When I blogged a few months ago about the enduring legacy of Blessed John Paul II, in particular the World Youth Day (WYD) that he began to hold every three years around the world during his pontificate, several posts that followed were severely critical. Was I not aware that these were simply youth rock festivals with the Pope as the main celebrity, places where all sorts of dodgy liturgical experiments and wholesale immorality took place? Actually, no I wasn’t.
It is always easier to be negative rather than positive – especially when it comes to the Church. I have a tendency to be like this myself, so I know this cast of mind well. But having known personally of several young people who have attended WYDs in the past and whose faith has been shaped by the experience, I share the mindset of the late pope and now of his successor, Benedict XVI, who see these occasions as a joyful public celebration of faith, capable of inspiring young people with memories that last the rest of their lives.
Three of my children were at the WYD in Rome in the year 2000 and were very moved to listen to the aged John Paul II and to witness his own strong faith. Now my grandson, aged 16, has gone to Spain with a party from the Oxford Oratory, led by several Oratorian priests, to attend the WYD in Madrid. My hope is that he will make lasting friends there and come to know and love his faith better. What more could a grandmother want?
Those who hoped that Pope Benedict would quietly drop the WYDs as not being part of his more low-key pontifical “style”, compared to his predecessor, have been disappointed.
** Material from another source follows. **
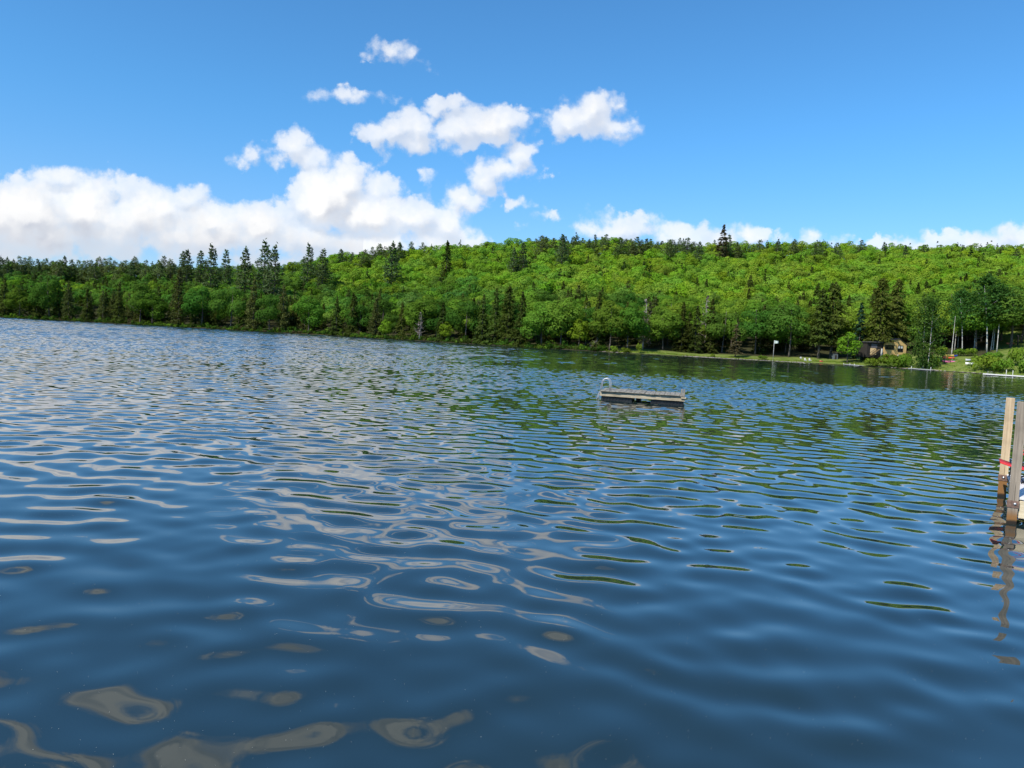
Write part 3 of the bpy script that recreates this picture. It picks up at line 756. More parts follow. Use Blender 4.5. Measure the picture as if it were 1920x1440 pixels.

The Holy Father, in a recent speech, addressed such critics head-on: referring to the WYD in Sydney in 2008, he said: “Although fears were expressed beforehand that this mass influx of young people might create some problems for public order – clogging traffic, disrupting daily life, sparking violence and drug abuse – all these fears proved unfounded. The event was a celebration of joy, a joy that in the end spread even to the doubtful…”
The Pope then asked: “What really happens at a World Youth Day?… Popular analyses tend to view these days as a variant of contemporary youth culture, a sort of rock festival in an ecclesial key, with the Pope as its main attraction. Such analyses presume that, with or without faith, these festivals would be basically the same… Even some Catholics would seem to agree, seeing the whole event as a huge spectacle… [which] would really change nothing, nor have any deeper effect on life”.
The Holy Father then spoke of the spiritual preparation that preceded this event; the WYD Cross, carried by relays of young people “which becomes an interior encounter with the One who died for us on the Cross”; his own position, not as the star attraction, but as “a Vicar [who] points beyond himself to the Other who is in our midst”. Finally, he emphasised the “solemn liturgy [which] is the centre of the whole event: “Christ is present. He comes into our midst. The heavens are rent and the earth filled with light.” The “joy” of experiencing a WYD “cannot be compared to the ecstasy of a rock festival,” he said. The Pope concluded with pointing out that at WYDs “friendships are formed which encourage a different way of life and which give it deep support”.
The Holy Father’s words are spot on. Let’s cease the jeremiads then, and trying to ferret out anecdotes of youthful debauchery, and pray to Our Lady – as the Pope requests – “to bring the expected fruits to this meeting”.